横浜地方裁判所 昭和29年(ワ)326号 判決 1958年1月31日
横浜信用金庫
事実
原告横浜信用金庫は昭和二十九年三月横浜市復興信用組合を合併してその権利義務を承継したものであるが、これより先横浜市復興信用組合は昭和二十五年七月十二日と同月十五日に被告三栄興業有限会社ほか十一名の被告に対し合計二百二十七万円を利息を日歩三銭と定めて貸しつけたが、被告らは弁済期を過ぎても右貸付金員を返還しないので、横浜市復興信用組合の債権を承継した原告は、被告らに対し右貸付金員並びにこれに対する遅延損害金の支払を求めると述べた。
これに対し被告等は、被告三栄興業有限会社が横浜市復興信用組合から金二十万円を借り受けた事実はこれを認めるが、その余は否認する。被告等が右信用組合と消費貸借契約を締結した事実があるとしても、それは被告会社が借主となつた分を除き次のような通謀虚偽表示によるものである。すなわち、被告会社は昭和二十四年七月二十八日より翌二十五年二月頃までの間に合計二百二十七万円余(未払利息を含む)の金員を借り受けていたが、同信用組合のする貸出については貸付額に関する基準があつて、被告会社に二十万円を超える額の金員を貸しつけることはその基準に反することになるので、同信用組合の契約担当者と被告会社側の契約担当者であつた被告吉岡四郎とは合意の上、形式上借主を被告会社のみでなく、その他の被告等においても借り受けたことにし、被告会社以外の者が借主になつた分については、被告会社は他の関係者と共に保証人になつたことに仮装したものである。而して実質上の借主が被告会社一人であるため、貸金返還義務を負うのは被告会社のみであり、それ以外の者で借主になつているものは債務を負担しなくともよいということであつたので、被告吉岡四郎は同組合と通謀して他の者に計ることなく独断で被告等その他の者をも借主又は保証人と仮装して本件消費貸借契約を結んだのである。従つて被告吉岡以外の者は前記信用組合と消費貸借契約を締結したことはないのであるが、被告吉岡が借主又は保証人として右信用組合と契約したのも虚偽の意思表示によるものであつて無効であると争つた。
理由
被告等主張の本件消費貸借が通謀虚偽表示による無効の契約であるとの抗弁について判断するのに、証拠を綜合すれば、被告吉岡四郎が横浜市復興信用組合と本件消費貸借契約を締結したのは、被告会社は横浜市復興信用組合から、昭和二十四年七月二十八日より翌二十五年二月頃までの間に合計二百二十七万円余の金員を借り受けていたが、同信用組合においては、貸付額に関する基準があつて、被告会社に対する貸付限度額は二十万円程度であつたため、同信用組合の契約担当者と被告会社側の契約担当者であつた被告吉岡四郎(当時の代表取締役)とは合意の上、借主を被告会社のみでなく、その外の被告等その他の関係者においても借り受けたことにし、被告会社以外の者が借主になつた分については被告会社は他の関係者と共に保証人になつたことに仮装したものである。而して実質上の借主が被告会社一人であるため、借主として貸金返還義務を負うのは被告会社のみであり、それ以外の者で借主となつているものは借主としての債務を負担しなくともよいということであつたので、被告吉岡四郎は信用組合と通謀して、他の者に計ることなく独断で被告らを借主と仮装して本件消費貸借を締結したのである。
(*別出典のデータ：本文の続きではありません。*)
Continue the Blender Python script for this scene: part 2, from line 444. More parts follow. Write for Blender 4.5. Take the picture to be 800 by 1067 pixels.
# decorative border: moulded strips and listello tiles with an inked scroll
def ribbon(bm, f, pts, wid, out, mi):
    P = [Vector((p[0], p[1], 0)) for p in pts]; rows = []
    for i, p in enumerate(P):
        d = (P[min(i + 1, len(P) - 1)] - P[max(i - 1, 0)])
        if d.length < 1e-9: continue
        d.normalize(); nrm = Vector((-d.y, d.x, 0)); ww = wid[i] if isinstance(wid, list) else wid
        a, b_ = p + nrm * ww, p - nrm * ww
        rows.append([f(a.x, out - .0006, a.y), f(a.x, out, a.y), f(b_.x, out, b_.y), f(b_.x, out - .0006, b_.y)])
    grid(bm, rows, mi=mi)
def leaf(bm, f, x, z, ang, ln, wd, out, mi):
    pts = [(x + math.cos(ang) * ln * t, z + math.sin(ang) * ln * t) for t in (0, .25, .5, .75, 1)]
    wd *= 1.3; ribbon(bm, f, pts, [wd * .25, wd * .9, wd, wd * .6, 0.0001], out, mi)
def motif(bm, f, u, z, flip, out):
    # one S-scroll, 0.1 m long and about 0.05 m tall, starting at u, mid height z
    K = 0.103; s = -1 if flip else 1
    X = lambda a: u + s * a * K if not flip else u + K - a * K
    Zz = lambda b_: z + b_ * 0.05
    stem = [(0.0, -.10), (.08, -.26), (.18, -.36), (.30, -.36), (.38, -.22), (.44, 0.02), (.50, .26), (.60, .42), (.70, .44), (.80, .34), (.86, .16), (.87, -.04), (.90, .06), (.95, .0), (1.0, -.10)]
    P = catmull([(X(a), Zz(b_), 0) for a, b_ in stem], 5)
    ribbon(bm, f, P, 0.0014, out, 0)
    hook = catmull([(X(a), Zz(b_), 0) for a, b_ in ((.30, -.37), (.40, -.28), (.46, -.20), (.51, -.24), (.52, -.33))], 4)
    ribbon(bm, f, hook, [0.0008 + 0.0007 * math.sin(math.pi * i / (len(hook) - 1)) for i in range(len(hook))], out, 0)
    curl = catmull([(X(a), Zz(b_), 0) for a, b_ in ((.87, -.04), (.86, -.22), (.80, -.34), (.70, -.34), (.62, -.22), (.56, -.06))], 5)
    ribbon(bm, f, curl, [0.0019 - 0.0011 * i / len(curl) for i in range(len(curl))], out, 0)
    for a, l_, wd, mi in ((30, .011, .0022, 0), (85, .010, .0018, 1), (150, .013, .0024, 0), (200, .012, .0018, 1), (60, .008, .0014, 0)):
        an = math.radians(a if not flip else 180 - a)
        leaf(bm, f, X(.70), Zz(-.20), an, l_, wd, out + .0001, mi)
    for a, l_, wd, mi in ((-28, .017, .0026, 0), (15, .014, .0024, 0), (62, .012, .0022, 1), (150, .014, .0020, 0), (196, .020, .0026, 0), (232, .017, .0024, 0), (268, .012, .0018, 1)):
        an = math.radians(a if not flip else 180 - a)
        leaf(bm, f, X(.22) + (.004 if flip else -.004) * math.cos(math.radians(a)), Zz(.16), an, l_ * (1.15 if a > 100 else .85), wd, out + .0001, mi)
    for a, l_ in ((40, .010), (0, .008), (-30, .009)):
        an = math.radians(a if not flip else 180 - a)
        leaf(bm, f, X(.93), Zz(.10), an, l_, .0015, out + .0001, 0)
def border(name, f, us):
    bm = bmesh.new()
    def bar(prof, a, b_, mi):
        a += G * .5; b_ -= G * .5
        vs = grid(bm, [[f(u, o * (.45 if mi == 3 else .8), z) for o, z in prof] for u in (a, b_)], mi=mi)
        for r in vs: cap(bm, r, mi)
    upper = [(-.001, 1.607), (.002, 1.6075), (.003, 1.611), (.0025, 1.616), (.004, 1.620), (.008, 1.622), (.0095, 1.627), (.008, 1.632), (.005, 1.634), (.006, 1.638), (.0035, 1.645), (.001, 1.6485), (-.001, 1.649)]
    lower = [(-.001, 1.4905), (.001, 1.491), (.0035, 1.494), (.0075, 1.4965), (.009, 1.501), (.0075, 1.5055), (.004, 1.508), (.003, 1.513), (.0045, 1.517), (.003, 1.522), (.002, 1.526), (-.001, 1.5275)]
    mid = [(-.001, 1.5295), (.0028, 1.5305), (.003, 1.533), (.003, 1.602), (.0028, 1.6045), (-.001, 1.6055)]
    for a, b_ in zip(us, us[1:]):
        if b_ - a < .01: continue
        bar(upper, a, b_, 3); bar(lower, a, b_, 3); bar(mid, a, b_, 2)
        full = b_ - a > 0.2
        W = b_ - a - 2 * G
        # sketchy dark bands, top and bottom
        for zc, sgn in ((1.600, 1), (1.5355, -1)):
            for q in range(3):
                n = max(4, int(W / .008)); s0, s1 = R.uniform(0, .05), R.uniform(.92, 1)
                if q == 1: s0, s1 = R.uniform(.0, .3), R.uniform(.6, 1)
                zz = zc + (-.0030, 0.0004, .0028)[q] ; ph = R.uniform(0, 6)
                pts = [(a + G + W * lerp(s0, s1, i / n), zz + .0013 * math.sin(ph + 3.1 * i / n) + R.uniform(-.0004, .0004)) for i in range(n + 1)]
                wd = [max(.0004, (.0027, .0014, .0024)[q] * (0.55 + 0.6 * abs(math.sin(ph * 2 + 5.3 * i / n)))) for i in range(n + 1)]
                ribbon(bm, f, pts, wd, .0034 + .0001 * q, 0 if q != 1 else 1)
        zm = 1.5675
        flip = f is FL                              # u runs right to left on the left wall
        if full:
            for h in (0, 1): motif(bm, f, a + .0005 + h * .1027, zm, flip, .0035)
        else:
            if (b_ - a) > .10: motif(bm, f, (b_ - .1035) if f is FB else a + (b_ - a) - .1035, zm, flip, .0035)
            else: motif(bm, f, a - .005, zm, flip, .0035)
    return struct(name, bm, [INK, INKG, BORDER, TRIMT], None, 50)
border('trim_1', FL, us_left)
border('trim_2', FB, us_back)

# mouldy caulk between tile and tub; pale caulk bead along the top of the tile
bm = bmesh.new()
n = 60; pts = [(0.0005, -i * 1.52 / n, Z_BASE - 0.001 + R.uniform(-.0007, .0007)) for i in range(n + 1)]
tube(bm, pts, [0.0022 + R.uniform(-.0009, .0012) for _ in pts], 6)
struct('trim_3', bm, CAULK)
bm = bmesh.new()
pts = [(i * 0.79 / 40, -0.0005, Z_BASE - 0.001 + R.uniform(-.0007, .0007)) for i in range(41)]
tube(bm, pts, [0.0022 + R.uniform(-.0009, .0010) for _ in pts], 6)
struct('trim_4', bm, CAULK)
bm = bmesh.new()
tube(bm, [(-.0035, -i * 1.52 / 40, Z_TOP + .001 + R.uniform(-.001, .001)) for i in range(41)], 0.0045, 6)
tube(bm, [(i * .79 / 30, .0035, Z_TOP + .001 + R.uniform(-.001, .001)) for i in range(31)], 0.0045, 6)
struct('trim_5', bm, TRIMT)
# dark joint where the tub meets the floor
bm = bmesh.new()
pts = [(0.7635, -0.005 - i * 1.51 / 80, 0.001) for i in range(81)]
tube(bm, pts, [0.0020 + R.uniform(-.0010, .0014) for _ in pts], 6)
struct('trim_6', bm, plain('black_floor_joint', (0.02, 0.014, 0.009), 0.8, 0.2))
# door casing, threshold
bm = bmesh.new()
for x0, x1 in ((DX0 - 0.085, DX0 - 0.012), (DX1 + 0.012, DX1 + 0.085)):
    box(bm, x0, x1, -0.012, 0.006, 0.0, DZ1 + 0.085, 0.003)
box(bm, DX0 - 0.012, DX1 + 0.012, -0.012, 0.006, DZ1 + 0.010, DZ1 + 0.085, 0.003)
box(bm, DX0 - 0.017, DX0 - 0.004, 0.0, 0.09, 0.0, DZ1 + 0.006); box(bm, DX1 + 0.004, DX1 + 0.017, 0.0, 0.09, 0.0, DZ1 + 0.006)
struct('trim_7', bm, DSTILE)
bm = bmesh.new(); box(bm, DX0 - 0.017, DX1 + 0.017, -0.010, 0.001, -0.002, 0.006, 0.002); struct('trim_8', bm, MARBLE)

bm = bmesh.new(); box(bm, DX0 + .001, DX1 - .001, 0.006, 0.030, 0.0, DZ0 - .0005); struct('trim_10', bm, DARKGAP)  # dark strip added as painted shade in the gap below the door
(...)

以上のとおり認められるのであつて、これらの認定事実よりすれば、本件消費貸借における意思表示は通謀虚偽表示による無効のものであるといわなければならない。
よつて被告三栄興業有限会社に対し貸金二十万円及びこれに対する遅延損害金の支払を求める原告の請求は理由があるからこれを認容すべきであるが、他の被告等に対する請求は何れも理由がないとしてこれを棄却した。